---------- Stored records ----------
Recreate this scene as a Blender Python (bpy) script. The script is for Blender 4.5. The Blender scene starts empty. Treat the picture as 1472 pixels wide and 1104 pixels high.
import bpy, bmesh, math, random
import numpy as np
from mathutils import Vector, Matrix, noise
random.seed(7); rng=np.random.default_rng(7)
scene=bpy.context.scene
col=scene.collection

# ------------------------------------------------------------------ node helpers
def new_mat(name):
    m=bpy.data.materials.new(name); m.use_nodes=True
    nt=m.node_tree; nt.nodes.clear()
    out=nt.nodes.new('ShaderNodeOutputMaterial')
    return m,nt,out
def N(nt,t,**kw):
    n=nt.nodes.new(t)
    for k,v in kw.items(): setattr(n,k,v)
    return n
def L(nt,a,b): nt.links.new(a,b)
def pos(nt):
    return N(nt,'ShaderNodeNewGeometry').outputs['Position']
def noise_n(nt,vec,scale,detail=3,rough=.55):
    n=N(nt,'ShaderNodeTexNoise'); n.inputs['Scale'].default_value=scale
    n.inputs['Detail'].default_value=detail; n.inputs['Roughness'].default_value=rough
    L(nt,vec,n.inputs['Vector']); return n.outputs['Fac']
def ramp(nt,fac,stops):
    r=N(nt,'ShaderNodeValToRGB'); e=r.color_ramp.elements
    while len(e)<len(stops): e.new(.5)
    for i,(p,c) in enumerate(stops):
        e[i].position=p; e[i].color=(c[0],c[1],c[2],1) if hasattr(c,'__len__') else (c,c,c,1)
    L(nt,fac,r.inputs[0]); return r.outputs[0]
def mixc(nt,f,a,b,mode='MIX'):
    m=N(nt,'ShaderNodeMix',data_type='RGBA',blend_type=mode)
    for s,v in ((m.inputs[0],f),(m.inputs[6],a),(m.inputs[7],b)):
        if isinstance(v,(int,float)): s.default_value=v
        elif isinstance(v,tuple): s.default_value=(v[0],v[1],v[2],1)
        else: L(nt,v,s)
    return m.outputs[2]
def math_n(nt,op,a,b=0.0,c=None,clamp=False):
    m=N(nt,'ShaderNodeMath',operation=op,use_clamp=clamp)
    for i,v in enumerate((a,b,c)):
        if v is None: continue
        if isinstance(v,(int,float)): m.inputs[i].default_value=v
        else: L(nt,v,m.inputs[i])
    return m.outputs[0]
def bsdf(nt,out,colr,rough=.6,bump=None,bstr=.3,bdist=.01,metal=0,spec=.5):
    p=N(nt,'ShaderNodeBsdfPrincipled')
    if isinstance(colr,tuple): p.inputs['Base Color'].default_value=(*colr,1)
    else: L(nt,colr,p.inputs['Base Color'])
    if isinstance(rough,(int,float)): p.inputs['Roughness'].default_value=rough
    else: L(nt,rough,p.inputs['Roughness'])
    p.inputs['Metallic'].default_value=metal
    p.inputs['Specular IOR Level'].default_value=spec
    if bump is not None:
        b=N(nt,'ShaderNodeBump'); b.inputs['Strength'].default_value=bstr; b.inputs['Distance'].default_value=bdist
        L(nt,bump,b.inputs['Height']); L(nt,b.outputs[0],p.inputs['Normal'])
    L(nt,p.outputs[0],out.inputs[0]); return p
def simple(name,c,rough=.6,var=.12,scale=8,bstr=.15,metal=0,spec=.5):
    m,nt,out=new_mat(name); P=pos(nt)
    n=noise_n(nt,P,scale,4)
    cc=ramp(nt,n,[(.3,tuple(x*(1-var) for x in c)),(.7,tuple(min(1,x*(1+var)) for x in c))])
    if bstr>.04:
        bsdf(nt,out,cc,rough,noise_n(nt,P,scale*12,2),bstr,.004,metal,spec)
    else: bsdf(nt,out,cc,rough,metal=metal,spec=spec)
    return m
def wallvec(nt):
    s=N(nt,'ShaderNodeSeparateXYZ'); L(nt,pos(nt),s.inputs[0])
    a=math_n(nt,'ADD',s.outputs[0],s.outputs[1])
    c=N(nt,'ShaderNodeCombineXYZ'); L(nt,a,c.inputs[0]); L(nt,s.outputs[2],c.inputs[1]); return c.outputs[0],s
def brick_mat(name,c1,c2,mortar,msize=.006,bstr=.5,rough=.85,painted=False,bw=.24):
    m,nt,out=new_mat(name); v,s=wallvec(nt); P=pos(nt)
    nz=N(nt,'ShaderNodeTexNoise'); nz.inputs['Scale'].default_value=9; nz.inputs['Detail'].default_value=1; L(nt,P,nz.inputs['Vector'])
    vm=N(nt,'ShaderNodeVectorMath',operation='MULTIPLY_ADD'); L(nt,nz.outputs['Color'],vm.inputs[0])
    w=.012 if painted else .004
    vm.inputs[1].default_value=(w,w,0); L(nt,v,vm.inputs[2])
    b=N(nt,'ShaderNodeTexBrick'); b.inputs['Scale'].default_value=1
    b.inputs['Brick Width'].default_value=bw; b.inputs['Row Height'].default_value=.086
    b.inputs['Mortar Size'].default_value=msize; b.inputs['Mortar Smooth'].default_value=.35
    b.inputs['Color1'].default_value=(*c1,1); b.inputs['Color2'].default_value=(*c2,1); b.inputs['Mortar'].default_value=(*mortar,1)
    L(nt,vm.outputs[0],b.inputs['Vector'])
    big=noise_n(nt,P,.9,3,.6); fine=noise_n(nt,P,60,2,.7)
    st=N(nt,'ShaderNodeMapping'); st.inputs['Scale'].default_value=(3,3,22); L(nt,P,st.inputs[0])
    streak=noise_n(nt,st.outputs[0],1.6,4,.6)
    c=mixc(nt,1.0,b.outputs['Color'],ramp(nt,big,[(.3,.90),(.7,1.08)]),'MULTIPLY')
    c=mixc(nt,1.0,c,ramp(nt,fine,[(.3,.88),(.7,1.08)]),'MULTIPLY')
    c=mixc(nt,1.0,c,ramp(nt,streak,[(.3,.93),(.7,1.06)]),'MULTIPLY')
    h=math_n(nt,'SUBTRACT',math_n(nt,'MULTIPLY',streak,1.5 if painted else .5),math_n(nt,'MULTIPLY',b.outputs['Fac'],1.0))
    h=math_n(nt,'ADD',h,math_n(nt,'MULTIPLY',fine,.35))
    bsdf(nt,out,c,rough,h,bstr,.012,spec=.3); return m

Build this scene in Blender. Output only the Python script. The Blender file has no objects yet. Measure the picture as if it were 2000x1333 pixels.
----------
● **What to do**
Quote exactly the first line of the data and every line after it through the one holding "col=scene.collection".

● **The completed task**
Recreate this scene as a Blender Python (bpy) script. The script is for Blender 4.5. The Blender scene starts empty. Treat the picture as 1472 pixels wide and 1104 pixels high.
import bpy, bmesh, math, random
import numpy as np
from mathutils import Vector, Matrix, noise
random.seed(7); rng=np.random.default_rng(7)
scene=bpy.context.scene
col=scene.collection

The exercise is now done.